* **REQUIRED TASK**: In your copy, reproduce the entries exactly as they are, minus the images.
#####
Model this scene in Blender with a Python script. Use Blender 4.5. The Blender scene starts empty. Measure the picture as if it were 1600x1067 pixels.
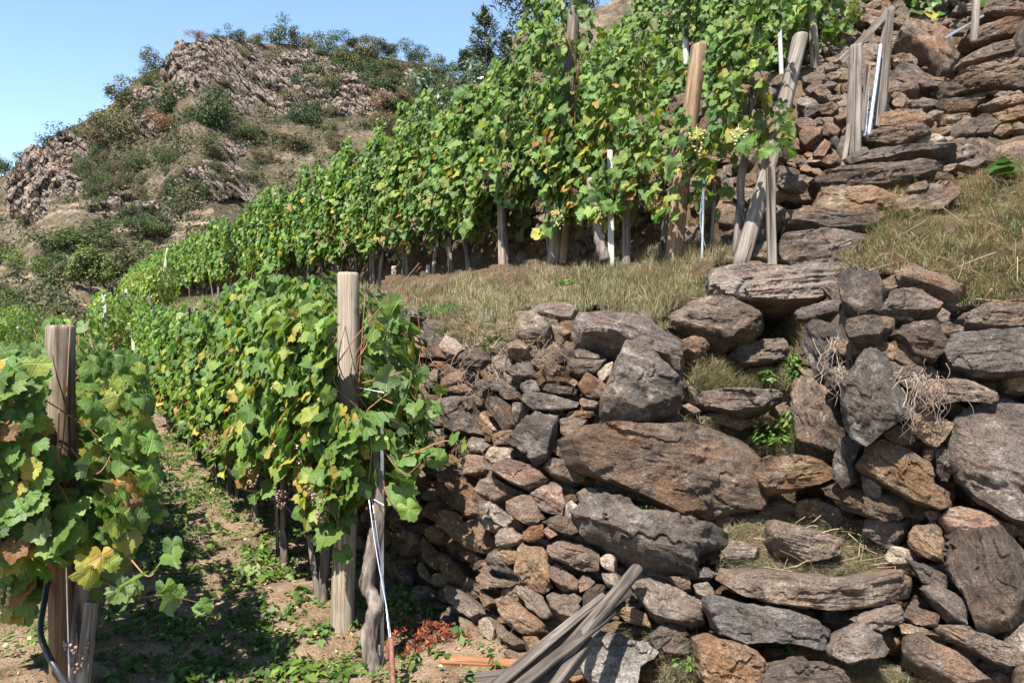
import bpy, math, random
import numpy as np
from mathutils import Matrix, Vector
random.seed(7); RNG = np.random.default_rng(7)
SC = bpy.context.scene
COL = SC.collection
F, CX, CY, H = 1244.0, 800.0, 512.0, 1.6          # focal length in photo pixels, principal column, horizon row, eye height

def P(px, py, Y):
    return np.array([(px - CX) / F * Y, Y, H + (CY - py) / F * Y])
def proj(p):
    p = np.asarray(p, float); y = np.maximum(p[..., 1], .05)
    return CX + F * p[..., 0] / y, CY - F * (p[..., 2] - H) / y

def tag(o, label=None, cat=None, group=None, kind=None):
    if label: o['label'] = label
    if cat: o['category'] = cat
    if group: o['group'] = group
    if kind: o['kind'] = kind
    return o
def empty(name, loc, label=None, cat=None, group=None):
    o = bpy.data.objects.new(name, None); COL.objects.link(o)
    o.location = [float(c) for c in loc]; o.empty_display_size = .1
    return tag(o, label, cat, group)

def mkmesh(name, V, faces, mat, smooth=True, attrs=None, uv=None):
    me = bpy.data.meshes.new(name)
    V = np.asarray(V, np.float32)
    faces = [np.asarray(f, np.int32) for f in faces if len(f)]
    me.vertices.add(len(V)); me.vertices.foreach_set('co', V.ravel())
    lv = np.concatenate([f.ravel() for f in faces]).astype(np.int32)
    sizes = np.concatenate([np.full(len(f), f.shape[1], np.int32) for f in faces])
    starts = np.concatenate([[0], np.cumsum(sizes)[:-1]]).astype(np.int32)
    me.loops.add(len(lv)); me.loops.foreach_set('vertex_index', lv)
    me.polygons.add(len(sizes)); me.polygons.foreach_set('loop_start', starts)
    me.polygons.foreach_set('use_smooth', np.full(len(sizes), smooth, bool))
    if uv is not None:
        l = me.uv_layers.new(name='UVMap'); l.data.foreach_set('uv', np.asarray(uv, np.float32)[lv].ravel())
    for k, a in (attrs or {}).items():
        at = me.attributes.new(k, 'FLOAT', 'POINT'); at.data.foreach_set('value', np.asarray(a, np.float32))
    me.update(calc_edges=True); me.validate()
    if mat: me.materials.append(mat)
    return me
def obj(name, me, parent=None, loc=None, mat=None):
    o = bpy.data.objects.new(name, me); COL.objects.link(o)
    if parent is not None: o.parent = parent
    if loc is not None: o.location = [float(c) for c in loc]
    if mat is not None: o.matrix_world = mat
    return o
class MB:
    """collects pieces into one mesh"""
    def __init__(s): s.V = []; s.F = {}; s.n = 0; s.U = []; s.A = {}
    def add(s, V, faces, uv=None, attrs=None):
        V = np.asarray(V, float)
        for f in faces:
            if len(f):
                f = np.asarray(f, np.int64); s.F.setdefault(f.shape[1], []).append(f + s.n)
        s.V.append(V); s.n += len(V)
        s.U.append(np.zeros((len(V), 2)) if uv is None else uv)
        for k, a in (attrs or {}).items(): s.A.setdefault(k, []).append(np.broadcast_to(a, (len(V),)))
        return s
    def mesh(s, name, mat, smooth=True, off=None):
        V = np.concatenate(s.V)
        if off is not None: V = V - np.asarray(off, float)
        return mkmesh(name, V, [np.concatenate(v) for v in s.F.values()], mat, smooth,
                      {k: np.concatenate(a) for k, a in s.A.items()}, np.concatenate(s.U))
    def build(s, name, mat, parent=None, smooth=True, loc=None):
        return obj(name, s.mesh(name, mat, smooth, loc if parent is None else loc), parent, loc if parent is None else None)

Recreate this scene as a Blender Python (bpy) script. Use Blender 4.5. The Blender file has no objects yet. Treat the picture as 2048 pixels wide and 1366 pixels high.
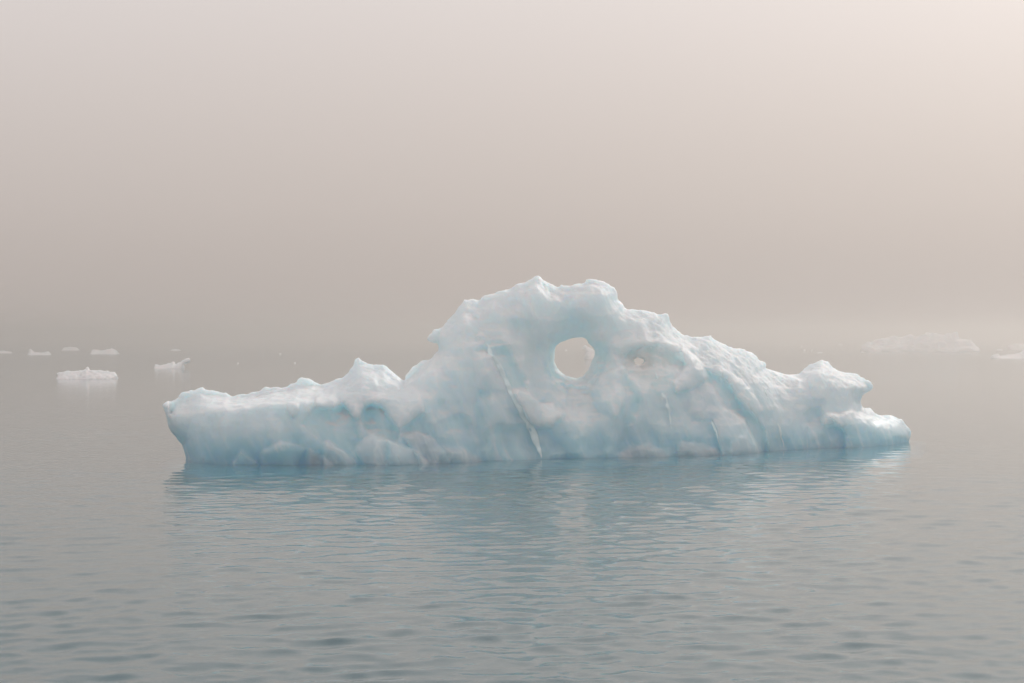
#####
* **OUTPUT FOR THIS EXERCISE**:
Model this scene in Blender with a Python script. Use Blender 4.5. The Blender scene starts empty. Measure the picture as if it were 1600x1067 pixels.
import bpy, math, random
import numpy as np
from mathutils import Matrix, Vector
random.seed(7); RNG = np.random.default_rng(7)
SC = bpy.context.scene
COL = SC.collection
F, CX, CY, H = 1244.0, 800.0, 512.0, 1.6          # focal length in photo pixels, principal column, horizon row, eye height

def P(px, py, Y):
    return np.array([(px - CX) / F * Y, Y, H + (CY - py) / F * Y])
def proj(p):
    p = np.asarray(p, float); y = np.maximum(p[..., 1], .05)
    return CX + F * p[..., 0] / y, CY - F * (p[..., 2] - H) / y

def tag(o, label=None, cat=None, group=None, kind=None):
    if label: o['label'] = label
    if cat: o['category'] = cat
    if group: o['group'] = group
    if kind: o['kind'] = kind
    return o
def empty(name, loc, label=None, cat=None, group=None):
    o = bpy.data.objects.new(name, None); COL.objects.link(o)
    o.location = [float(c) for c in loc]; o.empty_display_size = .1
    return tag(o, label, cat, group)

def mkmesh(name, V, faces, mat, smooth=True, attrs=None, uv=None):
    me = bpy.data.meshes.new(name)
    V = np.asarray(V, np.float32)
    faces = [np.asarray(f, np.int32) for f in faces if len(f)]
    me.vertices.add(len(V)); me.vertices.foreach_set('co', V.ravel())
    lv = np.concatenate([f.ravel() for f in faces]).astype(np.int32)
    sizes = np.concatenate([np.full(len(f), f.shape[1], np.int32) for f in faces])
    starts = np.concatenate([[0], np.cumsum(sizes)[:-1]]).astype(np.int32)
    me.loops.add(len(lv)); me.loops.foreach_set('vertex_index', lv)
    me.polygons.add(len(sizes)); me.polygons.foreach_set('loop_start', starts)
    me.polygons.foreach_set('use_smooth', np.full(len(sizes), smooth, bool))
    if uv is not None:
        l = me.uv_layers.new(name='UVMap'); l.data.foreach_set('uv', np.asarray(uv, np.float32)[lv].ravel())
    for k, a in (attrs or {}).items():
        at = me.attributes.new(k, 'FLOAT', 'POINT'); at.data.foreach_set('value', np.asarray(a, np.float32))
    me.update(calc_edges=True); me.validate()
    if mat: me.materials.append(mat)
    return me
def obj(name, me, parent=None, loc=None, mat=None):
    o = bpy.data.objects.new(name, me); COL.objects.link(o)
    if parent is not None: o.parent = parent
    if loc is not None: o.location = [float(c) for c in loc]
    if mat is not None: o.matrix_world = mat
    return o
class MB:
    """collects pieces into one mesh"""
    def __init__(s): s.V = []; s.F = {}; s.n = 0; s.U = []; s.A = {}
    def add(s, V, faces, uv=None, attrs=None):
        V = np.asarray(V, float)
        for f in faces:
            if len(f):
                f = np.asarray(f, np.int64); s.F.setdefault(f.shape[1], []).append(f + s.n)
        s.V.append(V); s.n += len(V)
        s.U.append(np.zeros((len(V), 2)) if uv is None else uv)
        for k, a in (attrs or {}).items(): s.A.setdefault(k, []).append(np.broadcast_to(a, (len(V),)))
        return s
    def mesh(s, name, mat, smooth=True, off=None):
        V = np.concatenate(s.V)
        if off is not None: V = V - np.asarray(off, float)
        return mkmesh(name, V, [np.concatenate(v) for v in s.F.values()], mat, smooth,
                      {k: np.concatenate(a) for k, a in s.A.items()}, np.concatenate(s.U))
    def build(s, name, mat, parent=None, smooth=True, loc=None):
        return obj(name, s.mesh(name, mat, smooth, loc if parent is None else loc), parent, loc if parent is None else None)

Recreate this scene as a Blender Python (bpy) script. Use Blender 4.5. The Blender file has no objects yet. Treat the picture as 2048 pixels wide and 1366 pixels high.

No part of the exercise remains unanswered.